3 juin 2022
https://www.openedition.org/12554 , info:eu-repo/semantics/openAccess
O’Beirne Emer, « Nancy Huston : une fugue linguistique », Presses universitaires de Paris Ouest, ID : 10.4000/books.pupo.20310
Le rôle de la musique dans la conception de l’écriture chez Nancy Huston est primordial : elle a comparé son choix du français comme langue d’expression littéraire à celui du clavecin par opposition au piano, son abandon du registre dynamique et donc émotif de ce dernier en faveur du son pur et inchangeant du premier faisant écho à son rejet de l’anglais maternel. Pourtant l’anglais et sa musique continuent de résonner à travers son œuvre, malgré ou peut-être bien à cause des rémanences d’expériences affectives et corporelles (surtout le départ de sa mère) charriées par cette langue. Dans son premier roman, Les Variations Goldberg, un rêve d’exécution froide au clavecin se complique devant la réalité double du corps et d’autrui ; l’anglais s’y fait discrètement entendre.
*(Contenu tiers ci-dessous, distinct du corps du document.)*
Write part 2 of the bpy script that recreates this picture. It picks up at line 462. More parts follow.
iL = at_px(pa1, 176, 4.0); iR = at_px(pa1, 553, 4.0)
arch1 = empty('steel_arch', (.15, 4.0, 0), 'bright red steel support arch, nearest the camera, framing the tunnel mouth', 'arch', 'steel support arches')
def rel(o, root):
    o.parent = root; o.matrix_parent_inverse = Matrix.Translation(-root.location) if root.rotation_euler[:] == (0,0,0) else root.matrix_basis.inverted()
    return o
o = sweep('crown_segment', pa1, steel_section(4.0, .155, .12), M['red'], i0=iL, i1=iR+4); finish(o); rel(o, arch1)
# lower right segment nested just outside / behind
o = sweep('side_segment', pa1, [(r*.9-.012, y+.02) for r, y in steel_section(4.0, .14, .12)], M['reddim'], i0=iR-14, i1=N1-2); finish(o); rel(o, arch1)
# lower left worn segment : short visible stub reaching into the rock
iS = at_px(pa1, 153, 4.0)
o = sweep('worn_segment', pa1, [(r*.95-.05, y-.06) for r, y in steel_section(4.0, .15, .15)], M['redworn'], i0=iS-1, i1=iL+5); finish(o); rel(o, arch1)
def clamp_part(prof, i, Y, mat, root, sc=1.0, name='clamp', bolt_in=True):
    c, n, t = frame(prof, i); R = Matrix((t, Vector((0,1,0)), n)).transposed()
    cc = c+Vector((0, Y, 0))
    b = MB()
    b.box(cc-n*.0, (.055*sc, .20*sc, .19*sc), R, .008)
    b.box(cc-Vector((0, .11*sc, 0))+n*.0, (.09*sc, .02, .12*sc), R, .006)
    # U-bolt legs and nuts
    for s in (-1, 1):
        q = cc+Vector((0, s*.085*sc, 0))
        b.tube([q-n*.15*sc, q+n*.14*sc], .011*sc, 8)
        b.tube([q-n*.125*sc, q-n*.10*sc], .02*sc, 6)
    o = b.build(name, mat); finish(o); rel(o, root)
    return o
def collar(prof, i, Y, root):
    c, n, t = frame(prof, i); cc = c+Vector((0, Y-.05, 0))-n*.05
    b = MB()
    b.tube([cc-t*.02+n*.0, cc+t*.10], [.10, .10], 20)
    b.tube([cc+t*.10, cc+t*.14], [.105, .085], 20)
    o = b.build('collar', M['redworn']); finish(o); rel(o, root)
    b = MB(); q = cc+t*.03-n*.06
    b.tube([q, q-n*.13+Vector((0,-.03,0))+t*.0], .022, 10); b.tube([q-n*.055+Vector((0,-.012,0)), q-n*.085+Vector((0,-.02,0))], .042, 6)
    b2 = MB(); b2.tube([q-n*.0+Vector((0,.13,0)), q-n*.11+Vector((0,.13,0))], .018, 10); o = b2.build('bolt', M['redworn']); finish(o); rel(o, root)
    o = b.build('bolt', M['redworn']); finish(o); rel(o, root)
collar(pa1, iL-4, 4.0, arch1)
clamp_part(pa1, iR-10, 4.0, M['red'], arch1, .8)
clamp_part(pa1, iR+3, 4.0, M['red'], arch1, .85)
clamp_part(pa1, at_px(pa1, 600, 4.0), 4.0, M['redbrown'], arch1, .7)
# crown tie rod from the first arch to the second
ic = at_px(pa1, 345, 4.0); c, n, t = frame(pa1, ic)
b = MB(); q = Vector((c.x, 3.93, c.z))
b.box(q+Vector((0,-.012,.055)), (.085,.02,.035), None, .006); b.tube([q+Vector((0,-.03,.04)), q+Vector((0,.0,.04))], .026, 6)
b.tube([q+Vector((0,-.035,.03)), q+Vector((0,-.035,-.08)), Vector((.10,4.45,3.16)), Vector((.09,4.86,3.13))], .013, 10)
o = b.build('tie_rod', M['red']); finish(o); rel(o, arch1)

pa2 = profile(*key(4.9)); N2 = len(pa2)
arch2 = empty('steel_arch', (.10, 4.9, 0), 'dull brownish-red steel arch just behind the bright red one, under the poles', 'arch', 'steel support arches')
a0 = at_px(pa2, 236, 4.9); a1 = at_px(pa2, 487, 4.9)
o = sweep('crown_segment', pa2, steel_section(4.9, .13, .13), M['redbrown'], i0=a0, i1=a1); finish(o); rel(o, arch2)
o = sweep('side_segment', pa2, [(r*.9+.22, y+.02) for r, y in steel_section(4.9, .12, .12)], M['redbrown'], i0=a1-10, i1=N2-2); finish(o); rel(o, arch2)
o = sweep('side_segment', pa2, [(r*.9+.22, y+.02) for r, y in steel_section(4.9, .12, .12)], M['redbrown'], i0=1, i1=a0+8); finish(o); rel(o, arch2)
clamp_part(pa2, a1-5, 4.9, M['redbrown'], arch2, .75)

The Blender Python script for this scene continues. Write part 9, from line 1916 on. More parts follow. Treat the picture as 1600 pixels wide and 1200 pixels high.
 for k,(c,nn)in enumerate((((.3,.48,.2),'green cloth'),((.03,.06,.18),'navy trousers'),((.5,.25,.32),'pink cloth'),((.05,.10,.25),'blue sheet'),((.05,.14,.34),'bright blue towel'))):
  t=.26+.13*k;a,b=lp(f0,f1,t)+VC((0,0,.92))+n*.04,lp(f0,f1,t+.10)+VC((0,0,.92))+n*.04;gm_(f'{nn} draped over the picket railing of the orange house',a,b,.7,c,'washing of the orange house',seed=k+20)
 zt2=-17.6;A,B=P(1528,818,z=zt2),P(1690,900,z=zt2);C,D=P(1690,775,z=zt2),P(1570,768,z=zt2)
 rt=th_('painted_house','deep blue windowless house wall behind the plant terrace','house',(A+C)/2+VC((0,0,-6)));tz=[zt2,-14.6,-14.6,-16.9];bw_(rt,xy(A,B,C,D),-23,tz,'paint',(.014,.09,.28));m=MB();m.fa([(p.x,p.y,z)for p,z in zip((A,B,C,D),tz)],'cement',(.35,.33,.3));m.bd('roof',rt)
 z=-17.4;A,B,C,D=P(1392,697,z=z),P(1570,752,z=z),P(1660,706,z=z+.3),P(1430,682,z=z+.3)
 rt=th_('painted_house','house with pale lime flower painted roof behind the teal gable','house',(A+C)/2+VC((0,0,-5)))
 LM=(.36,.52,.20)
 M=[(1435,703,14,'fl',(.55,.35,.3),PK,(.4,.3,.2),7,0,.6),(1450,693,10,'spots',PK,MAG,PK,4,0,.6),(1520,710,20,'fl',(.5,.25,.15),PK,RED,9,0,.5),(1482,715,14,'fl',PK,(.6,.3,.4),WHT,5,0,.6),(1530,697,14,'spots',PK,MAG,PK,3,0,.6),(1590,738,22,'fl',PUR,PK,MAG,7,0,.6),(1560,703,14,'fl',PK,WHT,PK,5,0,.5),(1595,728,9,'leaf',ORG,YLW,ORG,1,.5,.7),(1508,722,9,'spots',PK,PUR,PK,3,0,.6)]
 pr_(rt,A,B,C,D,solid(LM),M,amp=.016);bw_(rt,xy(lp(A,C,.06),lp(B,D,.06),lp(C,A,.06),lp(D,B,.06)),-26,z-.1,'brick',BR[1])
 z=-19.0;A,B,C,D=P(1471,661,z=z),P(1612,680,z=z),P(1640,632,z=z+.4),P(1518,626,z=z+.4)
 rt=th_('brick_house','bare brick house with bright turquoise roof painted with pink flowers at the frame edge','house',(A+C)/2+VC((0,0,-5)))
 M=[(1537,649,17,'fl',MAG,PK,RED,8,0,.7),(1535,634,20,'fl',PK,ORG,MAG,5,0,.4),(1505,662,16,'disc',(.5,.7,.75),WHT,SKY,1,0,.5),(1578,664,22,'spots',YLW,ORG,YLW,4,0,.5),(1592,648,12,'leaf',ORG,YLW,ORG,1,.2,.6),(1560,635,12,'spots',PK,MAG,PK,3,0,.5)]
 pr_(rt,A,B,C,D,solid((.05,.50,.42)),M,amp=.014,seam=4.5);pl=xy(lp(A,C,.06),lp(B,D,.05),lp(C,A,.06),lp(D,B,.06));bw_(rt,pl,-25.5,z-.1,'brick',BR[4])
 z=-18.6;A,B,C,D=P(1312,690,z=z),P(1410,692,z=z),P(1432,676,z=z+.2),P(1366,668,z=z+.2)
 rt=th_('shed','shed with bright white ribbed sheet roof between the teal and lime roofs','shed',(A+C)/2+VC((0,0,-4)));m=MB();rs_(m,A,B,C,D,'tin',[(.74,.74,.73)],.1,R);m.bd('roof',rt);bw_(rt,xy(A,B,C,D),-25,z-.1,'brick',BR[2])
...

Douze ans plus tard, la langue maternelle reprend le dessus dans Plainsong où c’est à travers la musique du corps, le chant (cantiques religieux et chansons populaires) mais aussi les cris de joie incohérents des cowboys, qu’Huston évoque les vastes paysages vides de son Canada natal. Une voix complexe, parfois contradictoire, toujours en évolution, et un dialogue interne, polyphonique, se développent à travers les romans et essais de cette auteure bilingue.